ECLI:NL:RVS:2007:BA9467
Raad van State
- Hoger beroep
- H.G. Lubberdink
- H. Troostwijk
- S.J.E. Horstink von Meyenfeldt
- Rechtspraak.nl
Heropening van het onderzoek in asielzaak na afwijzing verblijfsvergunning
In deze zaak heeft de Raad van State op 2 juli 2007 uitspraak gedaan in hoger beroep tegen een eerdere beslissing van de rechtbank 's-Gravenhage, nevenzittingsplaats 's-Hertogenbosch, die op 18 december 2006 een aanvraag om een verblijfsvergunning asiel voor bepaalde tijd had afgewezen. De appellant, die in deze procedure opkwam tegen de afwijzing van zijn asielaanvraag door de Minister voor Vreemdelingenzaken en Integratie, stelde dat de rechtbank ten onrechte zijn verzoek om heropening van het onderzoek had afgewezen. Hij voerde aan dat er nieuwe stukken waren overgelegd die relevant waren voor zijn zaak, en dat de rechtbank deze niet had meegewogen in haar beslissing.

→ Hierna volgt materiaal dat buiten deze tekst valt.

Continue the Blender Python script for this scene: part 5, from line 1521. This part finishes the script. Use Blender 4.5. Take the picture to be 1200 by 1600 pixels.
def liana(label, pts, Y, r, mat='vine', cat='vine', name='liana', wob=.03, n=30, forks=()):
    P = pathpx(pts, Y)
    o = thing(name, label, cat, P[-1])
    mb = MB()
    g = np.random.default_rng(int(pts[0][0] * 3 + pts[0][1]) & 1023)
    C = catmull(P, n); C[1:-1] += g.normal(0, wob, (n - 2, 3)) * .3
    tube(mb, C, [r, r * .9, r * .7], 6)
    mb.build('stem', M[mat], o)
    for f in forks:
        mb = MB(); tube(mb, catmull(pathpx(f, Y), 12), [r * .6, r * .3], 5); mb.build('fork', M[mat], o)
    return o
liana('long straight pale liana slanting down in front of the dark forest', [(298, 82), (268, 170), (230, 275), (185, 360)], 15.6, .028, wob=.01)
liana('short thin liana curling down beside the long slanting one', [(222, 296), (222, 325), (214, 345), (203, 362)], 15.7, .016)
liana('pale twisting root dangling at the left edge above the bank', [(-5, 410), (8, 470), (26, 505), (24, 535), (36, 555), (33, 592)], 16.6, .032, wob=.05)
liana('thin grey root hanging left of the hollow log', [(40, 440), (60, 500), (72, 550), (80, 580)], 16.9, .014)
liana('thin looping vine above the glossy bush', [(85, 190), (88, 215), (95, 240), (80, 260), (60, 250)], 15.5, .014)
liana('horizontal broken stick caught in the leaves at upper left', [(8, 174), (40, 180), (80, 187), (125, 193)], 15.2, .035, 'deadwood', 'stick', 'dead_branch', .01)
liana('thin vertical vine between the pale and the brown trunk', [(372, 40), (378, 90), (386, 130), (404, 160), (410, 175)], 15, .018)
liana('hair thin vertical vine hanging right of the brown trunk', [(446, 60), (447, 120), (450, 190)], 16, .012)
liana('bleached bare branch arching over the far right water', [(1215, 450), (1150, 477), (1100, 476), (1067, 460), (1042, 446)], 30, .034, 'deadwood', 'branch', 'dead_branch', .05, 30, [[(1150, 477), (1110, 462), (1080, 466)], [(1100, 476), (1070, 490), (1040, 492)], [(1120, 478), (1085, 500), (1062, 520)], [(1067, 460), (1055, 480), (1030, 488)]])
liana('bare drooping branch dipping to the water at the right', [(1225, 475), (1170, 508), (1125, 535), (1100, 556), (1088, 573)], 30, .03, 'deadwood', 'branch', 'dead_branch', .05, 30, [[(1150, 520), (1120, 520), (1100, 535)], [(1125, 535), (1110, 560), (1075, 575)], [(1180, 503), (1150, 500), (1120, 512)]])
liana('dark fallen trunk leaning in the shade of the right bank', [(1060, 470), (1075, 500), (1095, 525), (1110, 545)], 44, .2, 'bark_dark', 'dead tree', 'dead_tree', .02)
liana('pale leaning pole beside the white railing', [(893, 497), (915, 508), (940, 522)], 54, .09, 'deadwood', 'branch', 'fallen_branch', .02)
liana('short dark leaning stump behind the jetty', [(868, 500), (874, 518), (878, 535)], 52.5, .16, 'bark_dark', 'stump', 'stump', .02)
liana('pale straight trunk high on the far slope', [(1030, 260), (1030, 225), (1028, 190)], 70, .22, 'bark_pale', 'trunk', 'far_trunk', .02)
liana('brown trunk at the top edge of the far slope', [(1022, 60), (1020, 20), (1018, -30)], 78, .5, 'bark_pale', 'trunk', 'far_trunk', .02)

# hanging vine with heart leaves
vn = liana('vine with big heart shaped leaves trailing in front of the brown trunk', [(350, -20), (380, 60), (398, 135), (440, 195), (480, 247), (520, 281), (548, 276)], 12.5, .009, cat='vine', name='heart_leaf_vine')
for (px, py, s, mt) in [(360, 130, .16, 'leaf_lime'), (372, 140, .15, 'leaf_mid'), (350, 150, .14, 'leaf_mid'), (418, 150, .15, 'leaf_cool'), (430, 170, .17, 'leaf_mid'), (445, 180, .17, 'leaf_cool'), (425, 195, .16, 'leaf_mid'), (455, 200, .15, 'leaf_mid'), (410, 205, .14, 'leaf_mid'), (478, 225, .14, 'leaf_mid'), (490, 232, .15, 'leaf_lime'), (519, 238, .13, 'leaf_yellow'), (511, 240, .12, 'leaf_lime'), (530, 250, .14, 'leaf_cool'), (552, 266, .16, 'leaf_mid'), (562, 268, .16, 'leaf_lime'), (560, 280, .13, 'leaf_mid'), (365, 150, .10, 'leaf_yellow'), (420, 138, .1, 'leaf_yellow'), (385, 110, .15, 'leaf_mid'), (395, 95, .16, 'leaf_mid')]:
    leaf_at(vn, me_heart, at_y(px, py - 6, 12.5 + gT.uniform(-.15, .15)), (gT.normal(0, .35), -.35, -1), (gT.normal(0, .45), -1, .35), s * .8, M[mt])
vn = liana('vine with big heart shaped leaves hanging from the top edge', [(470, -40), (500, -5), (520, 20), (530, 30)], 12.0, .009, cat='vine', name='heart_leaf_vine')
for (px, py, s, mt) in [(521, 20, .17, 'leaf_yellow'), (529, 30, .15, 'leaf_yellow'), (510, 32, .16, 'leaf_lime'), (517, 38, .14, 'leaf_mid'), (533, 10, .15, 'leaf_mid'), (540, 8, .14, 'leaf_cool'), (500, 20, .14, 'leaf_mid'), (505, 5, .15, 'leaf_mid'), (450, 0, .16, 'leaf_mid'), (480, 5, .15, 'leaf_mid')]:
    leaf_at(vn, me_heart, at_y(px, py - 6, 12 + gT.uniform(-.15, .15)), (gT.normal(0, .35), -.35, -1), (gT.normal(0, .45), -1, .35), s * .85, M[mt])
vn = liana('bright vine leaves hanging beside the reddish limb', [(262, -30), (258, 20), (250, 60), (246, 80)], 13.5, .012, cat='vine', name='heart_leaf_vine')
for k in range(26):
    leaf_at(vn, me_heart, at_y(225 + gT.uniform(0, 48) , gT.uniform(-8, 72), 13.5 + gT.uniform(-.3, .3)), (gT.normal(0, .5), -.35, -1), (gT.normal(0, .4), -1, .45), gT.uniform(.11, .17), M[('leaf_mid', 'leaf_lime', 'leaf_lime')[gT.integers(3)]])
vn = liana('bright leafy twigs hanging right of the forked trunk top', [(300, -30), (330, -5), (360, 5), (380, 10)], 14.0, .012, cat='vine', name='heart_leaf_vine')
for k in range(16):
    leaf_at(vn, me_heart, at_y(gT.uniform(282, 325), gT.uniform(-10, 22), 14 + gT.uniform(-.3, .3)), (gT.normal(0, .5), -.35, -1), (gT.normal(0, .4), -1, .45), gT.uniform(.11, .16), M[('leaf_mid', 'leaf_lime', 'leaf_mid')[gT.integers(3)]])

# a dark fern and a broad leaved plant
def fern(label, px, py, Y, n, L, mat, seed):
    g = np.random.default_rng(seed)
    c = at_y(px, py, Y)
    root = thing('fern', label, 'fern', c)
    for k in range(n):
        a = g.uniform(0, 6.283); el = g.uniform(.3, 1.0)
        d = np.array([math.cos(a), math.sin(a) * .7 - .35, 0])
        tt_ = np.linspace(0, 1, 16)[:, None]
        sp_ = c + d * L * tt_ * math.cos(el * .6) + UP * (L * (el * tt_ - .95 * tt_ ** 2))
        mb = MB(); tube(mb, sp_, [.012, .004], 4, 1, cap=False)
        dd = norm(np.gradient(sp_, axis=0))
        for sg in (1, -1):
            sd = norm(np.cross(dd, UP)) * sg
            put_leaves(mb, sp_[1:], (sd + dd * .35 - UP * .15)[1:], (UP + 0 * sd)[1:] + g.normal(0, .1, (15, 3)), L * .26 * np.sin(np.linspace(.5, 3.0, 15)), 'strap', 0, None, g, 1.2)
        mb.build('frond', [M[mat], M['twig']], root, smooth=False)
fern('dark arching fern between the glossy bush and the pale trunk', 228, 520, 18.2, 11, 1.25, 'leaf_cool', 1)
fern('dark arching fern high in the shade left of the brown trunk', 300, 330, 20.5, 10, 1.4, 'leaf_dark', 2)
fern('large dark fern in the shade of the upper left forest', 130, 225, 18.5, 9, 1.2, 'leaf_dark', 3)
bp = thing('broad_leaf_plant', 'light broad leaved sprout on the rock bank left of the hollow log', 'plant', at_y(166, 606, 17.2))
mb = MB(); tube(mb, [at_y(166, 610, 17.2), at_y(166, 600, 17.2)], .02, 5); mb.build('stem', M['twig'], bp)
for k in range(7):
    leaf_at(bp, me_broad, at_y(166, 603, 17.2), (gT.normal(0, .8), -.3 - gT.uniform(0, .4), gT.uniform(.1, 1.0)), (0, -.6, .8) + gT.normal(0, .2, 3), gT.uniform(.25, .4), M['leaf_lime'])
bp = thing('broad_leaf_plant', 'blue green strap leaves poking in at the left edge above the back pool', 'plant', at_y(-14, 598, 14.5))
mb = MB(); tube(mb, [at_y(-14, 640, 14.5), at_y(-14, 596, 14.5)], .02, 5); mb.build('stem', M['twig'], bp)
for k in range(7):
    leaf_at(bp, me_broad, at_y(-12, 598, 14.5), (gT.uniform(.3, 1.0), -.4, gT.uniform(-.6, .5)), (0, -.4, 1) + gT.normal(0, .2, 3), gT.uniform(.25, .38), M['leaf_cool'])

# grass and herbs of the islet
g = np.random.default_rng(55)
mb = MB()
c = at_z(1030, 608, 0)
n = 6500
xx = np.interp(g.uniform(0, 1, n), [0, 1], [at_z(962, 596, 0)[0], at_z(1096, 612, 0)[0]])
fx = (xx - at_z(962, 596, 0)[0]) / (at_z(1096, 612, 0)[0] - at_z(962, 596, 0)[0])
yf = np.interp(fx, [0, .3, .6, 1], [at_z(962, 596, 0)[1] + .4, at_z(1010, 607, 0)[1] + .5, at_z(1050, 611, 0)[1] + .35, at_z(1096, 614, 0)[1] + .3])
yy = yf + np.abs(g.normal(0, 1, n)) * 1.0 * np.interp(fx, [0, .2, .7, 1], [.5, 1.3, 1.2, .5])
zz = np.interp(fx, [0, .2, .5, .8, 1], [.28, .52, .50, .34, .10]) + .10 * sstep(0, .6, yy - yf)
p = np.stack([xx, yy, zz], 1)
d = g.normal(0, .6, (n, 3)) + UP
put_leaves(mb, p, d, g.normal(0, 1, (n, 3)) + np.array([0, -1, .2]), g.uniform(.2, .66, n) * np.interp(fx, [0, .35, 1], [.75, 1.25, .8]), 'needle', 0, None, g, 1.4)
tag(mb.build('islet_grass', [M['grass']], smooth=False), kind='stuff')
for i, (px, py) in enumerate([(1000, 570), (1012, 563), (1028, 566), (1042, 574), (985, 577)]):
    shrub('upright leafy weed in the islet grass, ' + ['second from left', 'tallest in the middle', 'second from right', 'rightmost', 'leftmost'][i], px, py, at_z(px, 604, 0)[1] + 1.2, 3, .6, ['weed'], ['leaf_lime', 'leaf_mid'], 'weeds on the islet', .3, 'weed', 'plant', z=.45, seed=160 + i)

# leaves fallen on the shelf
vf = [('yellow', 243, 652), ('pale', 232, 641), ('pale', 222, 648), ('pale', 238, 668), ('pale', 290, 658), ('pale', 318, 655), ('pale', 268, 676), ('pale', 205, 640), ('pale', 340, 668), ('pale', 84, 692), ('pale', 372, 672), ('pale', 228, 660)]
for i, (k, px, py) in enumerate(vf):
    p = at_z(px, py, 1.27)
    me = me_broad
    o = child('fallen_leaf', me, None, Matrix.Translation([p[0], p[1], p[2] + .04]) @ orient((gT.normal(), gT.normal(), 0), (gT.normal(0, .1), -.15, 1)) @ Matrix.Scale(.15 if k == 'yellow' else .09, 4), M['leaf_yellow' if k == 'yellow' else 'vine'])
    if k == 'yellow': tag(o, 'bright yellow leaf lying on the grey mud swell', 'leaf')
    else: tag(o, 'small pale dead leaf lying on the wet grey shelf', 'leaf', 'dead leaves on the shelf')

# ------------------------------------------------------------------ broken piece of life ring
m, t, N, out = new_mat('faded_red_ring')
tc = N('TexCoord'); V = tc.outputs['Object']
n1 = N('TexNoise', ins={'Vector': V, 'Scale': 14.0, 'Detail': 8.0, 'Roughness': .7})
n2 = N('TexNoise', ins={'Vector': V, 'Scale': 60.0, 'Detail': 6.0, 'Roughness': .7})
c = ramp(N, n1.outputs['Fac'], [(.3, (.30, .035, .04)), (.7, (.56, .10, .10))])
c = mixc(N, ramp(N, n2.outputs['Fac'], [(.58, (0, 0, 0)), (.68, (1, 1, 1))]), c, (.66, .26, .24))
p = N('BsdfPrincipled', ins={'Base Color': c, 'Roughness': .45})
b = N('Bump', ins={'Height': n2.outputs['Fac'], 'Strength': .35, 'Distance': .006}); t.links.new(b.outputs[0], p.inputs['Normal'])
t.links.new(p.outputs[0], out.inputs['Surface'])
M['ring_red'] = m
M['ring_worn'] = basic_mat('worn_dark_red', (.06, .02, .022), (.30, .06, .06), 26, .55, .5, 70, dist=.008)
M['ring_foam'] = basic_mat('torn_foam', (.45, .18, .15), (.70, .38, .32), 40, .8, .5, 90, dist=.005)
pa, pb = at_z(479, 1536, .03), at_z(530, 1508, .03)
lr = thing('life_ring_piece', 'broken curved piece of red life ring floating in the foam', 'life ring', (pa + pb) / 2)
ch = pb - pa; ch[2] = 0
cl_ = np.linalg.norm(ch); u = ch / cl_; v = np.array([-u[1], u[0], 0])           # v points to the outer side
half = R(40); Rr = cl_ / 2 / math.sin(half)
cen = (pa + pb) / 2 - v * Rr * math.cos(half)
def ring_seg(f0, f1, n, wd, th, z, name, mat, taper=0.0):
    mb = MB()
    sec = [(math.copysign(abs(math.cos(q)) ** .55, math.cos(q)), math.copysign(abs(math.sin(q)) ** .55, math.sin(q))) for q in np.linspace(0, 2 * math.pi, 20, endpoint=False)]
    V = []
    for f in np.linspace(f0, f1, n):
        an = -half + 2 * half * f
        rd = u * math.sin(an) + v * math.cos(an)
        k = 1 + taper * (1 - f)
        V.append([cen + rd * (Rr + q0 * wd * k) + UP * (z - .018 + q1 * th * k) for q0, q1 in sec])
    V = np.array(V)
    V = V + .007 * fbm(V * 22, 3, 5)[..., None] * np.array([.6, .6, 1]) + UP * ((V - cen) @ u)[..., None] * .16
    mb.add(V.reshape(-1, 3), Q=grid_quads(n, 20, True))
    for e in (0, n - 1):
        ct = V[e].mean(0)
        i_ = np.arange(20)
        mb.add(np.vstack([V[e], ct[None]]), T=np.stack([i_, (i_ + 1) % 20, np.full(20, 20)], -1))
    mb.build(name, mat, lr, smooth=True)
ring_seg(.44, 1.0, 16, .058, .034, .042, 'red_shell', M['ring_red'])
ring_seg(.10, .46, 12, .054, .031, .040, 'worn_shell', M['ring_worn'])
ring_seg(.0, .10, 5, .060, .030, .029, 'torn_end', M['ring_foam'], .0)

De Raad van State overwoog dat de rechtbank op basis van artikel 8:68, eerste lid, van de Algemene wet bestuursrecht de bevoegdheid heeft om een onderzoek te heropenen indien zij van oordeel is dat het onderzoek niet volledig is geweest. Deze bevoegdheid is discretionair, maar de Raad oordeelde dat de rechtbank in dit geval niet zonder nadere motivering het verzoek om heropening had mogen afwijzen. De aard en inhoud van de overgelegde stukken waren zodanig dat de rechtbank deze had moeten meewegen in haar beslissing.
Daarom verklaarde de Raad van State het hoger beroep gegrond, vernietigde de uitspraak van de rechtbank en verwees de zaak terug naar de rechtbank voor verdere behandeling. Tevens werd de beslissing over de proceskosten gereserveerd voor de einduitspraak van de rechtbank. De uitspraak werd gedaan in naam der Koningin en ondertekend door de voorzitter en de leden van de Afdeling bestuursrechtspraak.